The exam will cover the material we have discussed in class and studied in homework, from Chapter 1 and Sections 2.1 to 2.3. The following list points out the most important definitions and theorems. Note that when a computation is required, you may be asked to justify the conclusion you draw from the computation (by mentioning a fact or theorem, for example).

The definition of Ax in both words and symbols

Span{v}, Span {u,v} and geometric interpretation in R² or R³

Span{v₁, ..., v_p}

Linearly independent, linearly dependent

Linear transformation

Standard matrix of a linear transformation

The definition of a matrix product AB

The definition of the inverse of a matrix

Chapter 1:

Theorem 2 (Existence and Uniqueness Theorem)

Theorem 3 (Matrix equation, vector equation, system of linear equations)

Theorem 4 (When do the columns of A span Rⁿ ?)

Theorem 5 (Properties of the Matrix-Vector Product Ax)

Theorems 7, 8, 9 (Properties of linearly dependent sets)

Theorems 11 and 12 (one-to-one and onto linear transformations).

 

Chapter 2:

Theorems 4, 5, 6, and 7

Know the proof of Theorem 5

Theorem 8 (the Invertible Matrix Theorem)

• Know the difference between the concepts of matrix equation, vector equation, system of linear equations, and the augmented matrix for a system of linear equations. Given any one of these forms, be able to write one of the other equivalent forms.
• Determine when a system is consistent. Write the general solution in parametric vector form.
• Determine values of parameters that make a system consistent, or make the solution unique.
• Describe existence or uniqueness of solutions in terms of pivot positions.
• Determine when a homogeneous system has a nontrivial solution.
• Determine when a vector is in a subset spanned by specified vectors.
• Exhibit a vector as a linear combination of specified vectors.
• Write the equation of a line or plane in parametric vector form.
• Determine whether the columns of an m×n matrix span Rⁿ.
• Determine whether the columns are linearly independent.
• Determine whether a set of vectors is linearly independent.
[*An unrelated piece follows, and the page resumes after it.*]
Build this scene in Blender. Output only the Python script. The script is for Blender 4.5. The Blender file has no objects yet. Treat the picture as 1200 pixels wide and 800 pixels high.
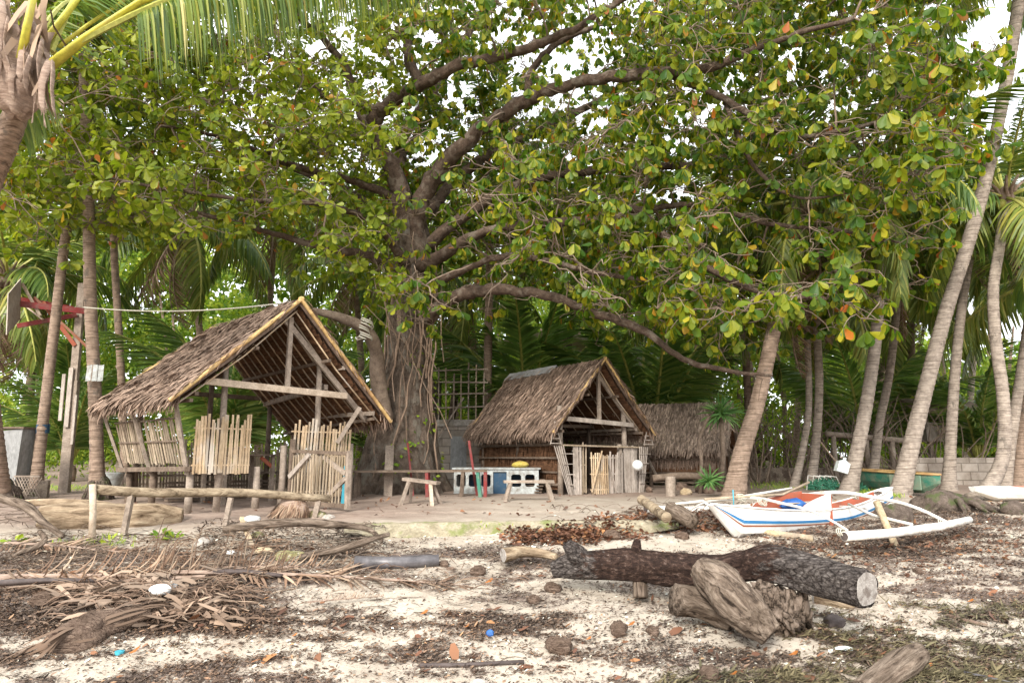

Know several methods that can sometimes produce an answer "by inspection" (without much calculation).
• Use linearity of matrix multiplication to compute A(u + v) or A(cu).
• Determine whether a specified vector is in the range of a linear transformation.
• Compute the image of a vector under a linear transformation.
• Find the standard matrix of a linear transformation.
• Determine whether a linear transformation is one-to-one or maps Rⁿ onto R^m
• Use an inverse matrix to solve a system of linear equations
• Find the inverse of a 2×2 matrix using Theorem 4 on p.119
• Find the inverse of a matrix A by row reducing [A   I].
• Use matrix algebra to solve equations involving matrices.

• Use linear combinations of vectors to describe various problems. (See Example 7 and Exercises 27, 28 in Section 1.3, Exercises 39, 40 in Section 1.5, and Example 6 in Section 1.7.)